When it comes to getting a minimalist tattoo, you don’t even have to fill it in. You can choose a fine-line tattoo with no shading if that’s your style. You can also get a small design that tucks away neatly under your clothing if you don’t want it on display all the time. Perhaps surprisingly, one survey found that 76% of people think tattoos hurt a candidate’s chances of being hired during a job interview.

And, remember — bold will hold. In other words, bigger designs with solid color, clean lines and bold black shading look the best over time. Black tattoo pigment lasts longer than any other color. Red, orange, purple and yellow fade the fastest and require the most sun protection. Assuming you spend a lot of time outdoors as a hunter or angler, consider placing your tattoos in areas covered by clothing, and always use sunblock on exposed designs.

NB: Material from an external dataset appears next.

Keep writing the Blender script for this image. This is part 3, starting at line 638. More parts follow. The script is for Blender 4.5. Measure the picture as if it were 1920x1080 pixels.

4. Your Favorite Hunting Haunt

Do you return to West Texas year after year to hunt muleys? Or maybe you’re in love with the Oregon woods, where you’ve spent many chilly, rainy mornings waiting for a pheasant to flush. 

Whether your favorite hunting spot is a craggy mountain valley or your grandparents’ pasture, there’s always something distinctive about it, especially to you. Commemorate your favorite place with a landscape tattoo that holds personal meaning. Look for a unique landmark in the scenery and incorporate it into the design. 

5. A Trophy Animal

The biggest catfish you ever caught, a cactus buck with crazy tines, an elk so large it may as well have been a moose — these all make for great hunting and fishing tattoos. Taxidermied fish are notorious for losing their color over time, but you can always get a brightly colored tattoo to remember how they looked when you pulled them out of the water. 

Plus, if you get a tattoo of one of your favorite animals, you won’t have to scroll through your phone to show it off. Just roll up your sleeves and let the art do the talking. 

6. Wildlife From a Place Where You Hunt Regularly

Not every animal in a hunting or fishing tattoo has to be something you’ve actually harvested. Consider incorporating other types of birds, snakes or even insects from your favorite hunting place into your design. Plants also look good in hunting and fishing tattoos. 

For example, if you visit the same desert every hunting season, you could create a tattoo design with prickly pear cacti and a rattlesnake to memorialize the tradition. A woodland-themed tattoo might incorporate mushrooms or dragonflies. To you, the design will hold personal meaning about your time spent outdoors. 

7. Falconry Tattoos

If you hunt with a hawk or falcon, you could get a tattoo to remember them long after they’re gone. For example, if you live in the U.S. and have to complete a falconry apprenticeship, you could get a tattoo to commemorate the first raptor you trapped, hunted with and released back into the wild. Or, you could get a tattoo of your favorite quarry, such as a jackrabbit or quail design.

The great thing about a falcon tattoo is that it doubles as a symbol of strength, courage and freedom. People won’t see it and automatically think of it as a hunting tattoo. It’s also a great conversation starter to talk about your falconry lifestyle. 

8. A Memorial of a Hunting or Fishing Partner

Whether your grandpa always took you bass fishing or you used to love duck hunting with your best friend, you can get a tattoo to honor their life. A favorite hunting dog also makes for a great tattoo. Consider a design that represents some of your best memories together. As the years pass, you’ll always be able to look at your tattoo and remember your loved one. 

There’s Something for Everyone

With so many styles of hunting and fishing tattoos out there, you’re bound to find one you like. Whether you’re more into minimalist designs or traditional art, you can pick the art style and motifs that best suit your body and personality. There truly is a perfect tattoo for everyone.